みんなが見たいと思っていたレイチェルさんは、タイレル社で手を腰に当ててモデル立ちしているレイチェルさんではないはず。

 

 

 デッカードのところへ逃げてきて、髪をほどき、自分が何者かを知ったあとでデッカードに身を委ねた、あの美しいレイチェルさんではなかったのか、と。

 

 

…ま、設定的にそうなるのは仕方がないんでしょうけどね。。

 

 

気になったところ

 

 といったわけで思ってたより全然イケる続編ではありましたが、逆に悪くはなかったからこそ「それはないだろう」という点も挙げておきます。

 

 まず何といっても音楽。
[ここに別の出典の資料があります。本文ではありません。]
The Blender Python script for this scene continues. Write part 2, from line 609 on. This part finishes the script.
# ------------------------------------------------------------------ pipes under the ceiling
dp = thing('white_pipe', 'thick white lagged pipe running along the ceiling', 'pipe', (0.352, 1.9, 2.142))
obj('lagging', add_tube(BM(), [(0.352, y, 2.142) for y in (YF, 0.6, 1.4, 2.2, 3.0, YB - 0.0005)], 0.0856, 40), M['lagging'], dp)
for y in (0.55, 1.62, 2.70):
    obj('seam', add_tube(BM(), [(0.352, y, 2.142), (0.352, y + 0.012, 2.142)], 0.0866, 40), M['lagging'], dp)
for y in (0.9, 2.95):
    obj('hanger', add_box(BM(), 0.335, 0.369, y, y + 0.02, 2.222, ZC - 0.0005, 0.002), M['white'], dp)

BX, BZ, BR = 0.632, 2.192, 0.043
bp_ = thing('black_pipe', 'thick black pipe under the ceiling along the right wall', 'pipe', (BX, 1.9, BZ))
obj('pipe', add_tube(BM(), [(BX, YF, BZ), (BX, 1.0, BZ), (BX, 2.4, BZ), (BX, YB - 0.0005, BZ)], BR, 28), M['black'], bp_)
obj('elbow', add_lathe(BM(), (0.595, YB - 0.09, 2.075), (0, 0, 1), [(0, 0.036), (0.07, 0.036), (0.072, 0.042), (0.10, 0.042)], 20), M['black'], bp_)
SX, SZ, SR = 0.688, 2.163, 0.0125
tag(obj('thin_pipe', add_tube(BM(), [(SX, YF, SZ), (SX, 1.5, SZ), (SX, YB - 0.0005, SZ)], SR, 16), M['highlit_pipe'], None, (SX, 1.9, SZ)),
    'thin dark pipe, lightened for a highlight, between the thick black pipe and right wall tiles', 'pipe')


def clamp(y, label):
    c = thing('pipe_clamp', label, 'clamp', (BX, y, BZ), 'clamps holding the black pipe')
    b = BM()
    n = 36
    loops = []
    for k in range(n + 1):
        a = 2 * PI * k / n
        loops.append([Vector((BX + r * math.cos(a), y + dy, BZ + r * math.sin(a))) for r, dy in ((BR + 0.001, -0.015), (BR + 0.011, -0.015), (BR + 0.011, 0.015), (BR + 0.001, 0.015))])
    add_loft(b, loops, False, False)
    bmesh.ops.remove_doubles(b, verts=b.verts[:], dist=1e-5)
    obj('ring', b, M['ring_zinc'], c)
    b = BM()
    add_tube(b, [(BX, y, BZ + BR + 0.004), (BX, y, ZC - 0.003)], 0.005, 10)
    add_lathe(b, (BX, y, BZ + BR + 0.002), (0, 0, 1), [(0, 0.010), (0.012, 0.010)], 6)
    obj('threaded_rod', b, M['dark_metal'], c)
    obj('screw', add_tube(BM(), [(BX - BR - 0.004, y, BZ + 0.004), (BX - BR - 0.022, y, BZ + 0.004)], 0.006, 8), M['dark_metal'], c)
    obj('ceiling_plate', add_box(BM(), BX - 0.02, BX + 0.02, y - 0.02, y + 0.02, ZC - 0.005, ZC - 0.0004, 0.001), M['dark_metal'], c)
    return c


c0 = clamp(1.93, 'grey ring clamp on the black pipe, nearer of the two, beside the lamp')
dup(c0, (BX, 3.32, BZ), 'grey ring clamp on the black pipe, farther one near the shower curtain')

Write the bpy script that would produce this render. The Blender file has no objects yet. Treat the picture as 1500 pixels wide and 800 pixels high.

契約の問題でヴァンゲリスの音源が使えないとかそういう事情なんだろうけど、正真正銘の続編なわけですから、エンディングで流れるあのテーマ曲や「愛のテーマ」が何ひとつ出てこないというのはちょっと……。そうかと思えば“古き良きアメリカ”時代のスターのホログラムなんかが唐突に出てくるし…というのが残念でした。

 

 あのホログラムにも意味はあるのかもしれませんが、個人的には私たちが生きているこの世界とは別の時間軸の物語にしてほしかったので、ああいう「実在したもの」がそのまんま登場するのはファンタジーが崩れる要因になるんじゃないかなぁ…と感じました。

 

 次にジョイとの別れのシーン。かなり重要な場面だと思うのですが、あれってもうちょっと尺を取って叙情的に出来なかったんだろうか。。。

 

 人間と「人が創りしもの」との間で、“命”という非常に大きなものの意味を問うテーマの今作の中で、あまりにもあっさりしすぎだったのでは……

 

 それと、これは前作のレプリカント──ロイ・バッティ(&プリス&レオン)が良すぎたっていうのもあるんでしょうけど、一応のボスキャラとの戦闘シーンがあまりにも普通というか、怖さもなければ詩的な美しさもなく……(人物そのものは美しいと思います)ここはかなり残念なところでしたね。「別にこの人じゃなくてもいい」というキャラになっちゃっていましたから。

 

 あと最後に、これは内容と関係ないことなんですが、ガフが登場してテンションが上がったものの、ガフ役のエドワード・ジェームズ・オルモスさんは、個人的にはすっかり『バトルスター・ギャラクティカ』でのアダマ艦長のイメージが強くなりすぎてガフ感があまりなかったのがちょっと勿体なかったです(笑)。